Makhena Rankin-Guérin et DJ MKWA, frères et soeurs, donnent un atelier sur les danses autochtones à la Franco-Fête de Toronto, en juin 2025. Photo : Rachel Crustin/ONFR

La représentante de Nordicity ajoute que « la présence des francophones et des organismes francophones contribue à la diversité d’activités et (que) les choix d’expressions culturelles sont assez variés à travers toutes les régions. »

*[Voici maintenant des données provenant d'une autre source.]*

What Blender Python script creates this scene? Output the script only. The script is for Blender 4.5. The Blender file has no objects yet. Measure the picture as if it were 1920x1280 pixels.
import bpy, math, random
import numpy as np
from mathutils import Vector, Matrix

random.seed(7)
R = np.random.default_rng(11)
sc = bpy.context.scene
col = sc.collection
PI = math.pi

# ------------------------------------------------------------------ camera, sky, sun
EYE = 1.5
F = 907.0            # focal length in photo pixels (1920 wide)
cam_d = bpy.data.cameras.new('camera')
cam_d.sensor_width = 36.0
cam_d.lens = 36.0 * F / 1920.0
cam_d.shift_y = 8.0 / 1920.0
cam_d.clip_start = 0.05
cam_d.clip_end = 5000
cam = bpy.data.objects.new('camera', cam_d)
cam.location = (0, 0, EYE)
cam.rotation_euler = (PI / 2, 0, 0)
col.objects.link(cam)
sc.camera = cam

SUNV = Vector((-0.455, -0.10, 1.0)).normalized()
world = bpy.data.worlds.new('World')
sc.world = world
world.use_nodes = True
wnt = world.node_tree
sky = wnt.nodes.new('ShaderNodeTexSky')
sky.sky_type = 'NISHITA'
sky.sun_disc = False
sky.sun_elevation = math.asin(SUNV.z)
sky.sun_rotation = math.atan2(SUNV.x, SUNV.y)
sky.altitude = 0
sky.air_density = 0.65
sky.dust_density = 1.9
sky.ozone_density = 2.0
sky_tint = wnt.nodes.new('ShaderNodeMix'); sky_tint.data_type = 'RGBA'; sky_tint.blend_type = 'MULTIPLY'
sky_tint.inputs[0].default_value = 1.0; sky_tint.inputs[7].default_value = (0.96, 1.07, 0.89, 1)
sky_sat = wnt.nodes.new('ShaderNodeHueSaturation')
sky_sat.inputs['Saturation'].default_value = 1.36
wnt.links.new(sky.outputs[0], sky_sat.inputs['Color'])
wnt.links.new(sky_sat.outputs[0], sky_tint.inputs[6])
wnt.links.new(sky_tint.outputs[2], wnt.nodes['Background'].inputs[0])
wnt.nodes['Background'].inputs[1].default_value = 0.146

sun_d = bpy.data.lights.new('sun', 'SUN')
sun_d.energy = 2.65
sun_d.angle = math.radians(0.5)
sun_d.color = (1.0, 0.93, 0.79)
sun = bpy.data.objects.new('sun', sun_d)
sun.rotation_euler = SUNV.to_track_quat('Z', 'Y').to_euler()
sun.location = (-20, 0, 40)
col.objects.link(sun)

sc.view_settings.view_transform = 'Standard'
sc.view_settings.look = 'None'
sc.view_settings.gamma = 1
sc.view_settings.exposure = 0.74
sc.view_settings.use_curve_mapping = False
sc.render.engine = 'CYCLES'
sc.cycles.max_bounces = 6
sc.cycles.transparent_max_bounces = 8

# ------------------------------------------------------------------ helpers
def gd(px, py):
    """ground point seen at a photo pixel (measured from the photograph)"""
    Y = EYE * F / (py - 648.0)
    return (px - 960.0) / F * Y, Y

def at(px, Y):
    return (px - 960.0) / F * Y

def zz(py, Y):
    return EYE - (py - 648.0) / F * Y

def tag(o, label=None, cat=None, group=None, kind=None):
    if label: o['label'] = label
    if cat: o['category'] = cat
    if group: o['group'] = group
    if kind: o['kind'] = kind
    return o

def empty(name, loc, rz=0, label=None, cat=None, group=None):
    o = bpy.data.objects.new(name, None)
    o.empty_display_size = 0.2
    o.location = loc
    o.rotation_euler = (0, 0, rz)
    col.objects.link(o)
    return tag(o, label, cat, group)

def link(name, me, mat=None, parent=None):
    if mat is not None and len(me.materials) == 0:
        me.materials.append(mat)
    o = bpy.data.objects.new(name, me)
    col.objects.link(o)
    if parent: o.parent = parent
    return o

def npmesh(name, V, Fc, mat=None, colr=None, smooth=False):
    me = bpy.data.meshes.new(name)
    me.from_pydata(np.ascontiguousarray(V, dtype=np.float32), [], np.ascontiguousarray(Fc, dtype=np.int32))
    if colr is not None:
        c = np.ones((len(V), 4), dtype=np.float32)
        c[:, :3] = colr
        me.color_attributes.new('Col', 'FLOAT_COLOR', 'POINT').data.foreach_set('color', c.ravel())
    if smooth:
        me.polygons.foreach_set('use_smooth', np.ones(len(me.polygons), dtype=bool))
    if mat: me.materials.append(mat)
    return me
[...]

Sans donner de chiffres exacts par organismes, le CAO met en lumière certains de ses bénéficiaires de subventions de fonctionnement. Parmi les associations nommées dans le rapport, on retrouve Théâtre Action (Est) et le Théâtre du Nouvel-Ontario (Nord-Est).

Recommandations

Nordicity donne quelques pistes au CAO pour augmenter l’apport de la culture à la société ontarienne et à son économie.

L’organisme propose d’abord d’élargir la collecte de données en créant un indice provincial permanent des retombées culturelles et de fournir ces données aux municipalités.

Ensuite, le rapport parle d’intégrer davantage d’arts et de culture dans les campagnes publicitaires destinées aux touristes, argumentant que les touristes qui se déplacent pour des événements culturels sont plus susceptibles de dépenser davantage, de rester plus longtemps et d’arriver de l’international.

Troisièmement, Nordicity suggère de « développer de nouveaux outils de mesure pour quantifier le rôle des arts dans la santé mentale, l’inclusion et la résilience des collectivités ».

La dernière recommandation incite à la collaboration intersectorielle grâce au développement de partenariats entre les différents organismes, qu’ils soient publics ou privés.

Le rapport est associé à un modèle économique développé par Nordicity pour le compte du CAO. C’est l’organisme gouvernemental qui se servira de cet outil pour faire une mise à jour annuelle des données présentées.